2. Na artikel 6.2a wordt een artikel toegevoegd, luidende:
1. Aan de debiteur wordt gelijktijdig met de omzetting, bedoeld in artikel 5.7, eenmalig een deel van de lening hoger onderwijs kwijtgescholden indien een masteropleiding, bedoeld in artikel 7.4a, derde tot en met zevende lid, van de WHW, met goed gevolg is afgerond binnen de diplomatermijn hoger onderwijs.
2. De kwijtschelding wordt verleend voor de lening hoger onderwijs of een gedeelte daarvan, die is verleend gedurende het aantal maanden waarop de studielast van die masteropleiding is gebaseerd, verminderd met twaalf maanden.

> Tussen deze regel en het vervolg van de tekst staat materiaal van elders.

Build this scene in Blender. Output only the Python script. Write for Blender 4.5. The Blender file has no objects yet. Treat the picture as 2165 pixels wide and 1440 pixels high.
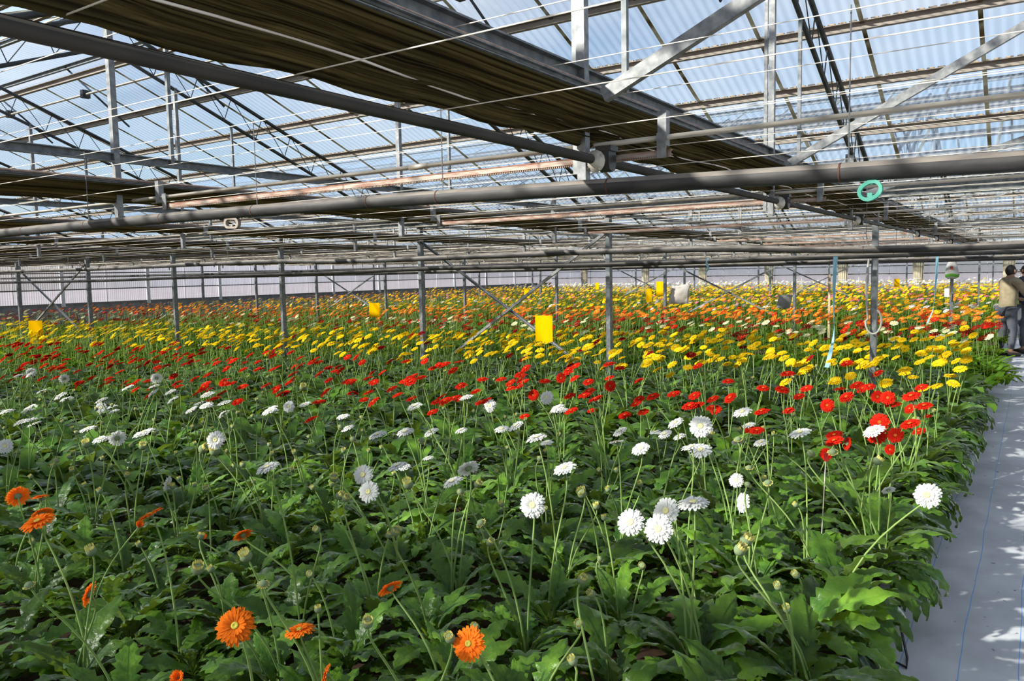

3. Bij ministeriële regeling worden regels gesteld voor een goede uitvoering van dit artikel.
II
In artikel I, onderdeel BT, wordt in artikel 6.19, eerste lid, na «6.2a,» ingevoegd: 6.2b,.
III
In artikel I, onderdeel CV, wordt in artikel 12.14, derde lid, «Artikel 6.2a is» vervangen door: De artikelen 6.2a en 6.2b zijn.
Met dit amendement wordt de ongelijke situatie tussen studenten die een eenjarige masteropleiding volgen en studenten die een meerjarige masteropleiding volgen gelijkgetrokken. Dit amendement regelt dat deze studenten voor de extra jaren die hun masteropleiding duurt, effectief niet onder het leenstelsel vallen, en dus alleen voor het eerste studiejaar onder het leenstelsel vallen. Uiteraard wordt er hierbij vanuit gegaan dat zij binnen hun langere studieduur afstuderen binnen de tijd die voor de betreffende masteropleiding staat. Een student die een meerjarige masteropleiding volgt moet niet worden bestraft voor zijn ambitie met een hogere schuld dan studenten die een eenjarige masteropleiding volgen. Dit zijn bijvoorbeeld studenten geneeskunde en bètastudenten.